Par Josette Combes
Les Communs sont devenus un objet de recherche et plusieurs initiatives se consacrent à en faire progresser le concept et la mise en œuvre. Nous avons rassemblé quelques contributions permettant de mettre en lumière les questions et les réponses qui y sont rattachées.
Rappelons que la privatisation des communs en Grande Bretagne (les enclosures) est considérée par les économistes comme le point de départ de l’économie libérale ayant entraîné la paupérisation des paysan.nes dépouillé.es des espaces qu’ils exploitaient pour leur survie au profit de propriétaires y faisant paître des troupeaux de moutons destinés à l’industrie lainière.
En 1968, Garrett Hardin dans un article intitulé « La tragédie des communs » défend le principe d’une gestion obligatoire par le marché ou par l’État des ressources, qui gérées par les individus laissés à leur libre arbitre, seraient très vite insuffisantes puisque « en tant qu’être rationnel, chaque éleveur cherche à maximiser son gain ». « La ruine est la destination vers laquelle tous les hommes se ruent, chacun à la poursuite de son propre meilleur intérêt dans une société qui croit en la liberté des communaux. La liberté dans les communaux apporte la ruine à tous ». Tel est son postulat. On peut souligner avec ironie que ce raisonnement s’applique beaucoup mieux à la privatisation au bénéfice d’un seul qui va engendrer une course à la compétition pour accumuler les biens et les richesses et démultiplier le niveau de prédation sur les ressources.

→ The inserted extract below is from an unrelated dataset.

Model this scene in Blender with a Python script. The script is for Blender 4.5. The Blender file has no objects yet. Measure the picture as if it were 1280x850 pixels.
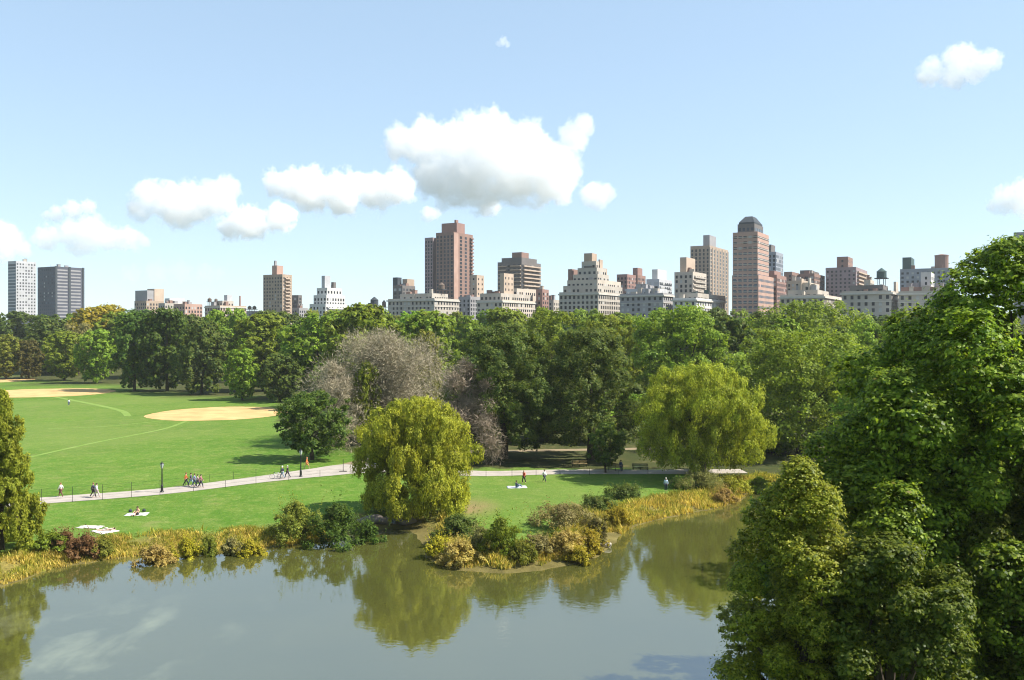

Dans les années 1990, Elinor Ostrom (récompensée en 2009 par le prix Nobel d’économie) propose une analyse à l’opposé démontrant que les biens communs sont mieux gérés par les populations qui s’en chargent à condition de respecter 8 critères essentiels : des groupes aux frontières définies ;des règles régissant l’usage des biens collectifs qui répondent aux spécificités et besoins locaux ; la capacité des individus concernés à les modifier; le respect de ces règles par les autorités extérieures ; le contrôle du respect des règles par la communauté qui dispose d’un système de sanctions graduées ; l’accès à des mécanismes de résolution des conflits peu coûteux ; la résolution des conflits et activités de gouvernance organisées en strates différentes et imbriquées.
Désormais, la question des communs est centrale dans la réflexion sur les stratégies de remédiation aux dégâts commis par les excès de la dérégulation libérale. Des citoyen.nes s’organisent pour sauver de la bétonisation des espaces agricoles indispensables à la sécurité alimentaire, pour organiser la production d’énergie sous forme de coopératives, pour forcer leur municipalité à reprendre la main sur la distribution de l’eau sous contrôle citoyen. Un nombre imposant de chercheur.euses et de théoricien.nes se penchent sur la définition même de ce qui peut être considéré comme un commun. On en trouvera une liste fournie sur le site de Remix the Commons .
A noter que les XVIe Rencontres du réseau Inter-Universitaire de l’Economie Sociale et Solidaire – Montpellier – 25/27 mai 2016 réunissaient un nombre important de chercheurs et chercheuses sous l’intitulé:
« Les « communs » et l’économie sociale et solidaire. Quelles identités et quelles dynamiques communes ? Voir la communication de Carmen Parra.
Elisabetta Buccolo a réalisé une vidéo à notre intention en résumé de son ouvrage sur la récupération par l’État italien des biens mal acquis par la mafia italienne pour les redistribuer à des coopératives ou des associations à condition qu’elles aient un objectif social avéré. Cette stratégie repose sur une loi votée à cette fin. La communauté européenne a émis des préconisations pour que ce principe soit généralisé mais il est encore trop peu repris.
En France, la Coop des communs s’est donné comme objectif de mieux faire comprendre le concept et de soutenir les initiatives pour les encourager à « faire système ».
Le réseau italien RIES est très engagé dans la réflexion et l’action pour faire progresser la prise de conscience auprès des citoyens de l’intérêt de développer une approche par les Communs. Il a été sollicité pour participer à l’élaboration d’une loi populaire sur les communs, notamment « sur la dimension économique et la gestion des ressources partagées ».
On découvrira également le plaidoyer pour un revenu d’existence et la déclaration de l’ONU qui présente l’ESS « comme un modèle de croissance alternatif visant à trouver un nouvel équilibre entre l’efficacité économique et la résilience sociale et environnementale ».
Quelques bonnes raisons d’être optimistes en dépit des circonstances actuelles si on ajoute que le groupe Jeun’ESS organisé par le RIPESS s’est réuni au cours du Forum Social Mondial, regroupant une trentaine de participant.es motivé.es à s’engager dans le développement d’une économie solidaire. La relève arrive et c’est tant mieux. Nous en rendrons compte plus largement dans une prochaine édition.